何もせずに2〜3年放置していると木材が水分を吸ってカビやコケが生えて腐食していきます。
新築したばかりの頃はBBQなどを楽しんでいたけれど、メンテナンスが面倒で劣化したまま放置しているというご家庭もあるようです。
気温や天候に左右される場所なので、どの季節でも快適に過ごせるようにしないと使わなくなってしまいます。
ウッドデッキをつくる場合は雨よけ、日よけになるオーニングを設置したり、
目隠しフェンスをつくったして、プライバシーを確保しつつ、日常的に使用できる環境を整えておきましょう。

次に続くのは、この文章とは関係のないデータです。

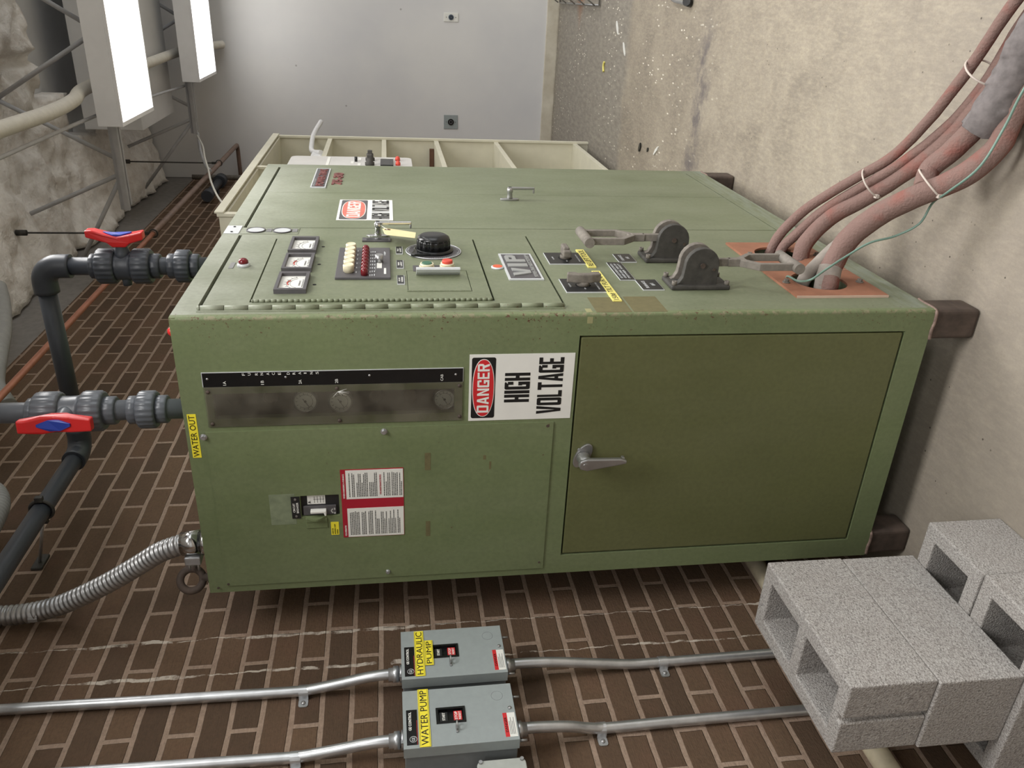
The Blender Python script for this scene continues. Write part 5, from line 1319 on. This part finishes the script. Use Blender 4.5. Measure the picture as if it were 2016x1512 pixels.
tie((.125, -.275, .140), (-.35, -.75, -.55), .047, .036, 'pale cable tie around the hoses from the lower hole')
tie((.150, -.525, .062), (-.55, -.83, -.05), .046, .046, 'pale cable tie nearest the corner of the photo')

# ================================================================== BACKGROUND
sh = thing('shelving_unit', 'tall cream metal shelving with open bays standing behind the green cabinet', 'shelf', (3.095, .53, 0))
for x in (2.030, 3.080, 4.140):
    b = MB(); b.box(x, x+.022, .312, .755, 0, 2.172); ob('side_panel', b, 'shelf', sh)
b = MB(); b.box(2.030, 4.162, .748, .760, .05, 2.165); ob('back_panel', b, 'shelfin', sh)
for x0, x1 in ((2.052, 3.080), (3.102, 4.140)):
    for z in (.095, .665, 1.085, 1.443, 1.807, 2.155):
        b = MB(); b.box(x0, x1, .310, .748, z-.012, z+.018, .001); ob('shelf_board', b, 'shelf', sh)
for x in (2.026, 3.074, 4.128):
    b = MB(); b.box(x, x+.038, .298, .312, 0, 2.180, .001); ob('front_post', b, 'shelf', sh)
for x0, x1 in ((2.026, 3.11), (3.11, 4.166)):
    b = MB(); b.box(x0, x1, .289, .2975, 2.150, 2.190, .001); ob('top_rail', b, 'shelf', sh)
mb_ = thing('grey_control_panel', 'pale grey box with knobs and red lamps fixed behind the green cabinet', 'control panel', (1.86, .16, 1.318))
b = MB(); b.prism(rrect(WB+.001, 2.085, 1.318, 1.843, .028), 'y', .050, .285, .002); ob('housing', b, 'panelgrey', mb_)
b = MB(); b.box(1.72, 2.06, .0488, .0500, 1.672, 1.684); ob('white_strip', b, 'white', mb_)
for x, z in ((1.955, 1.575), (2.035, 1.545), (1.915, 1.545)):
    b = MB(); b.box(x-.022, x+.022, .0488, .050, z-.006, z+.006); ob('white_legend', b, 'white', mb_)
b = MB(); b.cyl((1.975, .05, 1.560), (1.975, .030, 1.560), .0065, n=14); ob('toggle_knob', b, 'blackp', mb_)
for x in (1.900, 2.000):
    b = MB(); b.lathe((x, .05, 1.500), (0, -1, 0), [(.020, 0), (.020, .012), (.015, .014), (.015, .030), (.012, .032)], 24); b.box(x-.012, x+.012, .006, .02, 1.490, 1.510, .002); ob('rotary_knob', b, 'castdark', mb_)
b = MB(); b.box(1.86, 2.0, .040, .050, 1.400, 1.455, .002); ob('black_meter', b, 'blackp', mb_)
b = MB(); b.box(2.0, 2.05, .046, .050, 1.400, 1.455, .001); ob('meter_window', b, 'white', mb_)
for x in (1.905, 2.01):
    b = MB(); b.lathe((x, .05, 1.380), (0, -1, 0), [(.011, 0), (.011, .010), (.007, .017), (.001, .020)], 18); ob('red_lamp', b, 'redbtn', mb_)
# things on the shelves
b = MB(); b.tube([(3.60, .31, 1.835), (3.75, .33, 1.90), (4.02, .33, 1.925), (4.20, .29, 1.92), (4.40, .24, 1.885)], .016, 14)
b.box(3.55, 3.70, .32, .40, 1.826, 1.90, .012); tag(ob('white_hook_fitting', b, 'clothwhite'), 'white fitting with a curved metal hook on the top shelf', 'fitting')
b = MB(); b.tube([(3.40, .33, 1.830), (3.46, .35, 1.88), (3.60, .40, 1.905)], .014, 14); b.box(3.35, 3.50, .335, .42, 1.826, 1.875, .012)
tag(ob('white_hook_fitting', b, 'clothwhite'), 'lower white bundle with a dark curved end on the top shelf', 'fitting')
b = MB(); b.box(4.08, 4.11, .36, .66, 1.104, 1.135, .002); tag(ob('wooden_stick', b, 'woodstick'), 'brown wooden stick lying on a middle shelf', 'stick')
for y0, y1, z0, z1, m_, lb in ((-.471, -.406, .831, .948, 'white', 'white wall outlet with a dark blue round socket, beside the top edge'), (.321, .435, .823, .942, 'greybox', 'square grey wall outlet with a black round socket above the shelving')):
    o_ = thing('wall_outlet', lb, 'outlet', (L-.004, (y0+y1)/2, z0))
    b = MB(); b.box(L-.006, L-.0005, y0, y1, z0, z1, .0015); ob('cover_plate', b, m_, o_)
    rr = .026 if m_ != 'white' else .021; yc, zc = (y0+y1)/2, (z0+z1)/2
    b = MB(); b.cyl((L-.006, yc, zc), (L-.012, yc, zc), rr, n=28); ob('round_socket', b, 'bluetag' if m_ == 'white' else 'blackp', o_)
    b = MB(); b.torus((L-.012, yc, zc), (1, 0, 0), rr*.5, .003, 20, 6); ob('socket_ring', b, 'charcoal' if m_ != 'white' else 'black', o_)
    for s_ in (-1, 1):
        b = MB(); b.cyl((L-.006, yc, zc+s_*.038), (L-.008, yc, zc+s_*.038), .0035, n=10); ob('screw', b, 'charcoal', o_)
# little things on the floor
def scrap(x, y, l_, w, ang, mat, name, label, cat='scrap'):
    b = MB(); c, s_ = math.cos(ang), math.sin(ang); rn = random.Random(int(x*1000)); pts = []
    for i in range(9):
        a = 2*math.pi*i/9; u, v = l_*math.cos(a)*rn.uniform(.7, 1.1), w*math.sin(a)*rn.uniform(.7, 1.1); pts.append((x+u*c-v*s_, y+u*s_+v*c))
    b.prism(pts, 'z', .0003, .003+w*.3); return tag(ob(name, b, mat), label, cat)
b = MB(); b.tube([(3.855, -.260, .007), (3.868, -.232, .007), (3.850, -.200, .007)], .007, 10); tag(ob('yellow_plug', b, 'paleyellow'), 'small yellow plug lying on the floor near the white wall', 'scrap')
scrap(2.890, .120, .030, .018, 1.2, 'blackp', 'dark_scrap', 'larger dark scrap on the floor beyond the cabinet leg')
scrap(2.745, .105, .016, .010, 1.2, 'blackp', 'dark_scrap', 'tiny dark scrap beside the larger dark one')
scrap(2.600, .085, .045, .010, .7, 'white', 'paper_scrap', 'thin white paper sliver beside the dark scraps')
scrap(3.42, -.365, .055, .010, 2.3, 'white', 'paper_scrap', 'white paper sliver on the floor above the dark stain')
scrap(3.62, -.475, .055, .012, 2.3, 'white', 'paper_scrap', 'white paper sliver nearest the wire rack')
b = MB()
for k in range(5): b.tube([(5.42-k*.32, -.585, .03+.0*k), (5.42-k*.32, -.70, .20)], .005, 8, cr=False)
b.tube([(5.44, -.583, .012), (4.1, -.590, .012)], .006, 8, cr=False); b.tube([(5.44, -.63, .09), (4.1, -.63, .09)], .005, 8, cr=False)
b.tube([(5.44, -.583, .012), (5.44, -.9, .012)], .006, 8, cr=False); b.tube([(4.1, -.59, .012), (4.1, -.9, .012)], .006, 8, cr=False)
tag(ob('wire_rack', b, 'steel'), 'corner of a wire rack standing on the floor at the frame edge', 'rack')
b = MB(); b.tube([(2.66, -.70, .05), (2.56, -.648, .022), (2.44, -.636, .018), (2.36, -.634, .018), (2.33, -.66, .03), (2.33, -.78, .2)], .012, 14)
leg_ = thing('tubular_stool_leg', 'bent chrome tube leg with a black tip at the frame edge', 'furniture leg', (2.45, -.66, 0))
ob('chrome_tube', b, 'chrome', leg_)
b = MB(); b.cyl((2.355, -.634, 0.001), (2.325, -.640, .034), .020, n=18); ob('rubber_tip', b, 'blackp', leg_)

腐食してしまったら、撤去にも費用がかかってしまいます。
まとめ
今回は建築費用を削減したい人や後悔する住宅設備のオプションを知りたい人に対して、
プロは選ばない!後悔する住宅設備のオプションを10こご紹介してきました。
まとめると以下になります。
後悔する住宅設備のオプション10選
①親子ドア(10〜20万円)
②長いスロープ(40〜50万円)
③吹き抜け(100〜200万円)
④床暖房(12帖:60〜100万円)
⑤勝手口(20〜50万円)
⑥ベランダ、バルコニー(75〜100万円)
⑦間接照明(30〜100万円)
⑧サンルーム(50〜100万円)
⑨小屋裏収納(50〜100万円)
⑩ウッドデッキ(20〜50万円)
今回は10項目についてお話ししましたが、もしこれを全て不採用にすると約500万円、建築費用を減らせるかもしれません。
住宅ローンの借り入れを500万円減らすと、
4,000万円を変動金利0.4%、35年で返済する場合は月々の返済額は約102,000円、
3,500万円では返済額は約89,000円になります。
月々13,000円の差は大きいですよね。
他にも各ご家庭によってよく考えると不要なものはあると思います。
お金をかければ快適な暮らしができるというわけではないので、
ライフスタイルに合った設備、オプション選びをしましょう。
この記事が少しでもこれから注文住宅を建てる方、今まさに設備選びをしている方はぜひこの記事を参考にしていただければ幸いです。